• _DATA SECTION_
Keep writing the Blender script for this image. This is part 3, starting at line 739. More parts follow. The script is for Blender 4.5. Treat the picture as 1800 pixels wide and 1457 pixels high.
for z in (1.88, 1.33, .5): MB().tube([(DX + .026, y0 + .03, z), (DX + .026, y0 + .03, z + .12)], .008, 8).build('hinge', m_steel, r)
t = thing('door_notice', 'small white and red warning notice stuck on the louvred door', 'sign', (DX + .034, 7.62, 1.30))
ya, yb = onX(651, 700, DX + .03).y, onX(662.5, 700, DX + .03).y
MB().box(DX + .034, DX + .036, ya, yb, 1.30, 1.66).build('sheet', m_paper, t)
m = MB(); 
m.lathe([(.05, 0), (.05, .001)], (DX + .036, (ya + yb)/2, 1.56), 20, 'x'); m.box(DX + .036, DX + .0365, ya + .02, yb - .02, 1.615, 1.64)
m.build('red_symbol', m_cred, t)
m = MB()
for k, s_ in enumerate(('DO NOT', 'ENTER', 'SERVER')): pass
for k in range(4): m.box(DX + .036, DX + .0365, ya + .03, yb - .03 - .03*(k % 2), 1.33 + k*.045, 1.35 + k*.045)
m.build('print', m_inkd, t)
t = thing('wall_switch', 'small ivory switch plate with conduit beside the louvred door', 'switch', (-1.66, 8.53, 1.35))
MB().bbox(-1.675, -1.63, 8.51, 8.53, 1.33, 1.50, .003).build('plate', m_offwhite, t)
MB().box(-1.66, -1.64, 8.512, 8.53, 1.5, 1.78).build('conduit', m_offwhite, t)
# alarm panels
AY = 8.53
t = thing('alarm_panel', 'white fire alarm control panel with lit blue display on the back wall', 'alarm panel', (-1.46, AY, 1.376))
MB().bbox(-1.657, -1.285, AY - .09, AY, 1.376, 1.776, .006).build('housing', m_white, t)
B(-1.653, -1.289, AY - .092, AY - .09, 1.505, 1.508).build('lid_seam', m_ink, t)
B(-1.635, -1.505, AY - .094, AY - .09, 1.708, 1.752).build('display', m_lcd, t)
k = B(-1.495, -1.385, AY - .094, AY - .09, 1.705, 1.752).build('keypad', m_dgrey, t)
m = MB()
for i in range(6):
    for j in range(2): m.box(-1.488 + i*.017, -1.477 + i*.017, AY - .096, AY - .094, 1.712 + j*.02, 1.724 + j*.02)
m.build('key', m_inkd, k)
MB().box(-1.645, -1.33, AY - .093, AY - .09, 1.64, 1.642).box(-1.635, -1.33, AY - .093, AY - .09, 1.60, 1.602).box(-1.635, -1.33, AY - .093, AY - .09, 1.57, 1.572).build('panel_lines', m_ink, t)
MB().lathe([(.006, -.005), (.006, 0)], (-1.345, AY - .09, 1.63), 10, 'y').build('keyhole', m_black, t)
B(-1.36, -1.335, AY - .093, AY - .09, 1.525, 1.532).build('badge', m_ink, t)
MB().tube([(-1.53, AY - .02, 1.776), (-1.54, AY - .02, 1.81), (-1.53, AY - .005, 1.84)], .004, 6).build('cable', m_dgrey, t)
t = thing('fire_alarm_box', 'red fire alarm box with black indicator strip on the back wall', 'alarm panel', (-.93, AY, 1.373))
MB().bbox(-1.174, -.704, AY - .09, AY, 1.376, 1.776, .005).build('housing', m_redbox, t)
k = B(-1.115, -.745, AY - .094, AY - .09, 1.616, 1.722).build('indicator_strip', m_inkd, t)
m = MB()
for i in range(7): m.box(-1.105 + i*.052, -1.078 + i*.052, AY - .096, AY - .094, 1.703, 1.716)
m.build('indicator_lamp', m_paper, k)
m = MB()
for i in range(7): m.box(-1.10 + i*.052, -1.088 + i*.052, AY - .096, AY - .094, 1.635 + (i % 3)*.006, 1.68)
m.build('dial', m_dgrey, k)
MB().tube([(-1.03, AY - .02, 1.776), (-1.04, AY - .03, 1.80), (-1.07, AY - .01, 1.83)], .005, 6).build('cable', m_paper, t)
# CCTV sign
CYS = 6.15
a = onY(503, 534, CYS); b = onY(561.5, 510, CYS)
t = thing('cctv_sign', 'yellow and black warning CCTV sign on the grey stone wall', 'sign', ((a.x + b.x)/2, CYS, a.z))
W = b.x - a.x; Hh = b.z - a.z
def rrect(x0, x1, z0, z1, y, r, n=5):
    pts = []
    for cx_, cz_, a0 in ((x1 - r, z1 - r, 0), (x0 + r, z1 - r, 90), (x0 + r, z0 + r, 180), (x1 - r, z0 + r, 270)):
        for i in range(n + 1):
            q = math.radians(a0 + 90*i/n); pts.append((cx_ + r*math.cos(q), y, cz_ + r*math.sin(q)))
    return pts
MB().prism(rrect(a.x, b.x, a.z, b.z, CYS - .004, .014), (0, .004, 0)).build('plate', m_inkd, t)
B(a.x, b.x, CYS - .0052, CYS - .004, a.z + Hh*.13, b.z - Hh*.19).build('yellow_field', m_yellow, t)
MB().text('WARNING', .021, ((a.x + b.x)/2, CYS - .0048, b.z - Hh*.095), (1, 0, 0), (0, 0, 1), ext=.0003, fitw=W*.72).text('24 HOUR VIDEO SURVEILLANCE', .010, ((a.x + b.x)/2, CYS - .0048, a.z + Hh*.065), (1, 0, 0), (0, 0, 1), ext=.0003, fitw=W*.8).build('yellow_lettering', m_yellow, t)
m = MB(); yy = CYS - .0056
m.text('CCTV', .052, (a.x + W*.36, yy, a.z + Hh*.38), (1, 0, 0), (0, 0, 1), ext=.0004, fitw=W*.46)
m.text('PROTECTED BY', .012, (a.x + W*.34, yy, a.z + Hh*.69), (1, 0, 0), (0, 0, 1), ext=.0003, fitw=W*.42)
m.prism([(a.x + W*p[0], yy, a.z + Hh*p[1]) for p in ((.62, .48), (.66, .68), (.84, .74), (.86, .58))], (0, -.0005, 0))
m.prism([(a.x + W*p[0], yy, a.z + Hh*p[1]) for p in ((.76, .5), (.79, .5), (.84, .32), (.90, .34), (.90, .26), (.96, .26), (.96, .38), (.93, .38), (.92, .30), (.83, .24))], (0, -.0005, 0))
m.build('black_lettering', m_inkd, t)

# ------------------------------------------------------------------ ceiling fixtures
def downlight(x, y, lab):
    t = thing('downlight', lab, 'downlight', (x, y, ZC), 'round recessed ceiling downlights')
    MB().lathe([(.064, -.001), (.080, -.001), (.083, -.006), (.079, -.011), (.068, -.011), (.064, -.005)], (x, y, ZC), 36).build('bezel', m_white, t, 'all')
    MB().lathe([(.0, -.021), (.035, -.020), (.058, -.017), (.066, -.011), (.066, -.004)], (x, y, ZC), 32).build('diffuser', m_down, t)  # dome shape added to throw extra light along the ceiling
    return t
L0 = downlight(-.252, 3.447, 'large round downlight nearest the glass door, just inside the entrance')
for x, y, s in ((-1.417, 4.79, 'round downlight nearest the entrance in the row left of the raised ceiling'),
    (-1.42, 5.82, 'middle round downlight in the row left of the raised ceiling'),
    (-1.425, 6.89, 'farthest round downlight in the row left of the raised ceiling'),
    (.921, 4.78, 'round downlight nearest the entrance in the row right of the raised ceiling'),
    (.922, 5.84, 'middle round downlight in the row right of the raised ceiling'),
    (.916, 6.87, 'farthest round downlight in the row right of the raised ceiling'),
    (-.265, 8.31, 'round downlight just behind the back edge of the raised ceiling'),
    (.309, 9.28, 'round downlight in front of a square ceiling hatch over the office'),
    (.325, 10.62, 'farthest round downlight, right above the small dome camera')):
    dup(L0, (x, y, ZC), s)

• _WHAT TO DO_
Transcribe all of the material exactly. Omit nothing.

• _WRITTEN RESPONSE_
Keep writing the Blender script for this image. This is part 3, starting at line 739. More parts follow. The script is for Blender 4.5. Treat the picture as 1800 pixels wide and 1457 pixels high.
for z in (1.88, 1.33, .5): MB().tube([(DX + .026, y0 + .03, z), (DX + .026, y0 + .03, z + .12)], .008, 8).build('hinge', m_steel, r)
t = thing('door_notice', 'small white and red warning notice stuck on the louvred door', 'sign', (DX + .034, 7.62, 1.30))
ya, yb = onX(651, 700, DX + .03).y, onX(662.5, 700, DX + .03).y
MB().box(DX + .034, DX + .036, ya, yb, 1.30, 1.66).build('sheet', m_paper, t)
m = MB(); 
m.lathe([(.05, 0), (.05, .001)], (DX + .036, (ya + yb)/2, 1.56), 20, 'x'); m.box(DX + .036, DX + .0365, ya + .02, yb - .02, 1.615, 1.64)
m.build('red_symbol', m_cred, t)
m = MB()
for k, s_ in enumerate(('DO NOT', 'ENTER', 'SERVER')): pass
for k in range(4): m.box(DX + .036, DX + .0365, ya + .03, yb - .03 - .03*(k % 2), 1.33 + k*.045, 1.35 + k*.045)
m.build('print', m_inkd, t)
t = thing('wall_switch', 'small ivory switch plate with conduit beside the louvred door', 'switch', (-1.66, 8.53, 1.35))
MB().bbox(-1.675, -1.63, 8.51, 8.53, 1.33, 1.50, .003).build('plate', m_offwhite, t)
MB().box(-1.66, -1.64, 8.512, 8.53, 1.5, 1.78).build('conduit', m_offwhite, t)
# alarm panels
AY = 8.53
t = thing('alarm_panel', 'white fire alarm control panel with lit blue display on the back wall', 'alarm panel', (-1.46, AY, 1.376))
MB().bbox(-1.657, -1.285, AY - .09, AY, 1.376, 1.776, .006).build('housing', m_white, t)
B(-1.653, -1.289, AY - .092, AY - .09, 1.505, 1.508).build('lid_seam', m_ink, t)
B(-1.635, -1.505, AY - .094, AY - .09, 1.708, 1.752).build('display', m_lcd, t)
k = B(-1.495, -1.385, AY - .094, AY - .09, 1.705, 1.752).build('keypad', m_dgrey, t)
m = MB()
for i in range(6):
    for j in range(2): m.box(-1.488 + i*.017, -1.477 + i*.017, AY - .096, AY - .094, 1.712 + j*.02, 1.724 + j*.02)
m.build('key', m_inkd, k)
MB().box(-1.645, -1.33, AY - .093, AY - .09, 1.64, 1.642).box(-1.635, -1.33, AY - .093, AY - .09, 1.60, 1.602).box(-1.635, -1.33, AY - .093, AY - .09, 1.57, 1.572).build('panel_lines', m_ink, t)
MB().lathe([(.006, -.005), (.006, 0)], (-1.345, AY - .09, 1.63), 10, 'y').build('keyhole', m_black, t)
B(-1.36, -1.335, AY - .093, AY - .09, 1.525, 1.532).build('badge', m_ink, t)
MB().tube([(-1.53, AY - .02, 1.776), (-1.54, AY - .02, 1.81), (-1.53, AY - .005, 1.84)], .004, 6).build('cable', m_dgrey, t)
t = thing('fire_alarm_box', 'red fire alarm box with black indicator strip on the back wall', 'alarm panel', (-.93, AY, 1.373))
MB().bbox(-1.174, -.704, AY - .09, AY, 1.376, 1.776, .005).build('housing', m_redbox, t)
k = B(-1.115, -.745, AY - .094, AY - .09, 1.616, 1.722).build('indicator_strip', m_inkd, t)
m = MB()
for i in range(7): m.box(-1.105 + i*.052, -1.078 + i*.052, AY - .096, AY - .094, 1.703, 1.716)
m.build('indicator_lamp', m_paper, k)
m = MB()
for i in range(7): m.box(-1.10 + i*.052, -1.088 + i*.052, AY - .096, AY - .094, 1.635 + (i % 3)*.006, 1.68)
m.build('dial', m_dgrey, k)
MB().tube([(-1.03, AY - .02, 1.776), (-1.04, AY - .03, 1.80), (-1.07, AY - .01, 1.83)], .005, 6).build('cable', m_paper, t)
# CCTV sign
CYS = 6.15
a = onY(503, 534, CYS); b = onY(561.5, 510, CYS)
t = thing('cctv_sign', 'yellow and black warning CCTV sign on the grey stone wall', 'sign', ((a.x + b.x)/2, CYS, a.z))
W = b.x - a.x; Hh = b.z - a.z
def rrect(x0, x1, z0, z1, y, r, n=5):
    pts = []
    for cx_, cz_, a0 in ((x1 - r, z1 - r, 0), (x0 + r, z1 - r, 90), (x0 + r, z0 + r, 180), (x1 - r, z0 + r, 270)):
        for i in range(n + 1):
            q = math.radians(a0 + 90*i/n); pts.append((cx_ + r*math.cos(q), y, cz_ + r*math.sin(q)))
    return pts
MB().prism(rrect(a.x, b.x, a.z, b.z, CYS - .004, .014), (0, .004, 0)).build('plate', m_inkd, t)
B(a.x, b.x, CYS - .0052, CYS - .004, a.z + Hh*.13, b.z - Hh*.19).build('yellow_field', m_yellow, t)
MB().text('WARNING', .021, ((a.x + b.x)/2, CYS - .0048, b.z - Hh*.095), (1, 0, 0), (0, 0, 1), ext=.0003, fitw=W*.72).text('24 HOUR VIDEO SURVEILLANCE', .010, ((a.x + b.x)/2, CYS - .0048, a.z + Hh*.065), (1, 0, 0), (0, 0, 1), ext=.0003, fitw=W*.8).build('yellow_lettering', m_yellow, t)
m = MB(); yy = CYS - .0056
m.text('CCTV', .052, (a.x + W*.36, yy, a.z + Hh*.38), (1, 0, 0), (0, 0, 1), ext=.0004, fitw=W*.46)
m.text('PROTECTED BY', .012, (a.x + W*.34, yy, a.z + Hh*.69), (1, 0, 0), (0, 0, 1), ext=.0003, fitw=W*.42)
m.prism([(a.x + W*p[0], yy, a.z + Hh*p[1]) for p in ((.62, .48), (.66, .68), (.84, .74), (.86, .58))], (0, -.0005, 0))
m.prism([(a.x + W*p[0], yy, a.z + Hh*p[1]) for p in ((.76, .5), (.79, .5), (.84, .32), (.90, .34), (.90, .26), (.96, .26), (.96, .38), (.93, .38), (.92, .30), (.83, .24))], (0, -.0005, 0))
m.build('black_lettering', m_inkd, t)

# ------------------------------------------------------------------ ceiling fixtures
def downlight(x, y, lab):
    t = thing('downlight', lab, 'downlight', (x, y, ZC), 'round recessed ceiling downlights')
    MB().lathe([(.064, -.001), (.080, -.001), (.083, -.006), (.079, -.011), (.068, -.011), (.064, -.005)], (x, y, ZC), 36).build('bezel', m_white, t, 'all')
    MB().lathe([(.0, -.021), (.035, -.020), (.058, -.017), (.066, -.011), (.066, -.004)], (x, y, ZC), 32).build('diffuser', m_down, t)  # dome shape added to throw extra light along the ceiling
    return t
L0 = downlight(-.252, 3.447, 'large round downlight nearest the glass door, just inside the entrance')
for x, y, s in ((-1.417, 4.79, 'round downlight nearest the entrance in the row left of the raised ceiling'),
    (-1.42, 5.82, 'middle round downlight in the row left of the raised ceiling'),
    (-1.425, 6.89, 'farthest round downlight in the row left of the raised ceiling'),
    (.921, 4.78, 'round downlight nearest the entrance in the row right of the raised ceiling'),
    (.922, 5.84, 'middle round downlight in the row right of the raised ceiling'),
    (.916, 6.87, 'farthest round downlight in the row right of the raised ceiling'),
    (-.265, 8.31, 'round downlight just behind the back edge of the raised ceiling'),
    (.309, 9.28, 'round downlight in front of a square ceiling hatch over the office'),
    (.325, 10.62, 'farthest round downlight, right above the small dome camera')):
    dup(L0, (x, y, ZC), s)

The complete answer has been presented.